We focus on a two-layer distribution network that has been implemented in practice by major e-retailers. We analyze the performance of fulfillment policies that do not rely on demand forecasts. We show that, under an assumption that aligns with the practice of most e-retailers, a myopic policy achieves a constant performance ratio compared to an optimal clairvoyant algorithm. We further show that this ratio is tight. More generally, we characterize the performance guarantees of the myopic policy in terms of the cost param- eters of the model. Finally, we complement our theoretical results by conducting a numerical study and demonstrate the good performance of the myopic policy. 

This is joint work with Xinshang Wang (Alibaba) and Yanyang Zhao (Chicago Booth).


Linwei Xin is an assistant professor of Operations Management at the University of Chicago Booth School of Business.

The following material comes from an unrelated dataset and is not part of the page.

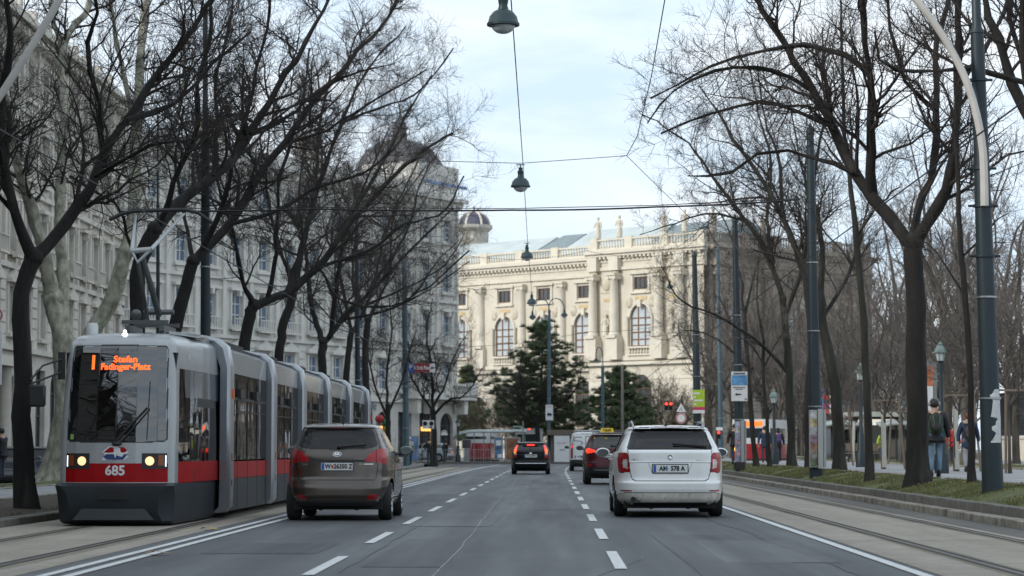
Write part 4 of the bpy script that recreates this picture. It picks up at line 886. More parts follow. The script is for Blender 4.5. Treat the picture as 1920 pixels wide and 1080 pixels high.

He graduated from ISyE in 2015, advised by David A. Goldberg and Alexander Shapiro. His research interests include supply chain, inventory and revenue management, optimization under uncertainty, and data-driven decision-making. His work has been recognized with several INFORMS paper competition awards, including the 2019 Applied Probability Society Best Publication Award, First Place in the 2015 George E. Nicholson Student Paper Competition, Second Place in the 2015 Junior Faculty Interest Group Paper Competition, and a finalist in the 2014 Manufacturing and Service Operations Management Student Paper Competition. His research has been published in journals such as Operations Research and Management Science. He won a NSF grant as PI. He also has worked with companies/organizations through research collaboration including Alibaba Group and Walmart Global eCommerce.